__Information shown__
=====

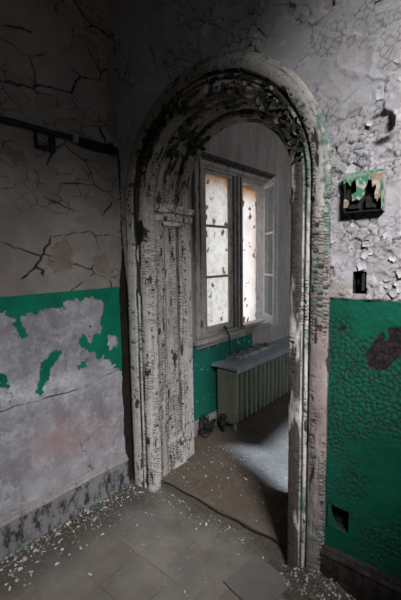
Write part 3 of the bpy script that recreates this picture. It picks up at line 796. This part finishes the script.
V, F, A = [], [], []
for k in range(170):
    x = random.uniform(-.57, -.12); z = random.uniform(1.31, 2.7)
    if -.53 < x < -.36 and 1.58 < z < 1.77 or -.50 < x < -.41 and z < 1.41: continue
    if fbm(np.array([x * 4.5]), np.array([z * 4.5]), 3, 361)[0] < .44: continue
    c = Vector((x, YF - .006, z)); out = Vector((0, -1, 0))
    th = random.uniform(0, 2 * PI); al = Vector((math.cos(th), 0, math.sin(th))); ac = out.cross(al)
    out2 = (out + .45 * al * random.choice([-1, 1])).normalized(); R = Matrix((al, ac, out2)).transposed()
    curl_geo(V, F, A, c, random.uniform(.012, .040), R, random.random(), bend=random.uniform(.4, 1.4))
for k in range(60):
    x = random.uniform(XL + .02, -.62); z = random.uniform(2.0, 2.95)
    if math.hypot(x - XC, z - ZS) < .66: continue
    c = Vector((x, YF - .006, z)); out = Vector((0, -1, 0)); th = random.uniform(0, 2 * PI); al = Vector((math.cos(th), 0, math.sin(th))); ac = out.cross(al)
    R = Matrix((al, ac, (out + .45 * al).normalized())).transposed(); curl_geo(V, F, A, c, random.uniform(.015, .05), R, random.random(), bend=random.uniform(.4, 1.2))
o = link('flaking_paint', np_mesh('flaking_paint', [tuple(v) for v in V], F, dict(tint=np.array(A)), smooth=False), M['curlwhite'], wall_front); o['kind'] = 'stuff'

# ================================================================== WINDOW
win = empty('window_1', (XW, 2.85, .8), 'paired wooden casement window beyond the arch, right leaf standing open', 'window', kind='structure')
WO = Vector((XW, 2.85, .8))
def wb(*boxes, bev=.004):
    mb = MB()
    for lo, hi in boxes: mb.box(Vector(lo) - WO, Vector(hi) - WO, bev)
    return mb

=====

Return the listing above word for word, with the pictures removed.

__Written response__
Write part 3 of the bpy script that recreates this picture. It picks up at line 796. This part finishes the script.
V, F, A = [], [], []
for k in range(170):
    x = random.uniform(-.57, -.12); z = random.uniform(1.31, 2.7)
    if -.53 < x < -.36 and 1.58 < z < 1.77 or -.50 < x < -.41 and z < 1.41: continue
    if fbm(np.array([x * 4.5]), np.array([z * 4.5]), 3, 361)[0] < .44: continue
    c = Vector((x, YF - .006, z)); out = Vector((0, -1, 0))
    th = random.uniform(0, 2 * PI); al = Vector((math.cos(th), 0, math.sin(th))); ac = out.cross(al)
    out2 = (out + .45 * al * random.choice([-1, 1])).normalized(); R = Matrix((al, ac, out2)).transposed()
    curl_geo(V, F, A, c, random.uniform(.012, .040), R, random.random(), bend=random.uniform(.4, 1.4))
for k in range(60):
    x = random.uniform(XL + .02, -.62); z = random.uniform(2.0, 2.95)
    if math.hypot(x - XC, z - ZS) < .66: continue
    c = Vector((x, YF - .006, z)); out = Vector((0, -1, 0)); th = random.uniform(0, 2 * PI); al = Vector((math.cos(th), 0, math.sin(th))); ac = out.cross(al)
    R = Matrix((al, ac, (out + .45 * al).normalized())).transposed(); curl_geo(V, F, A, c, random.uniform(.015, .05), R, random.random(), bend=random.uniform(.4, 1.2))
o = link('flaking_paint', np_mesh('flaking_paint', [tuple(v) for v in V], F, dict(tint=np.array(A)), smooth=False), M['curlwhite'], wall_front); o['kind'] = 'stuff'

# ================================================================== WINDOW
win = empty('window_1', (XW, 2.85, .8), 'paired wooden casement window beyond the arch, right leaf standing open', 'window', kind='structure')
WO = Vector((XW, 2.85, .8))
def wb(*boxes, bev=.004):
    mb = MB()
    for lo, hi in boxes: mb.box(Vector(lo) - WO, Vector(hi) - WO, bev)
    return mb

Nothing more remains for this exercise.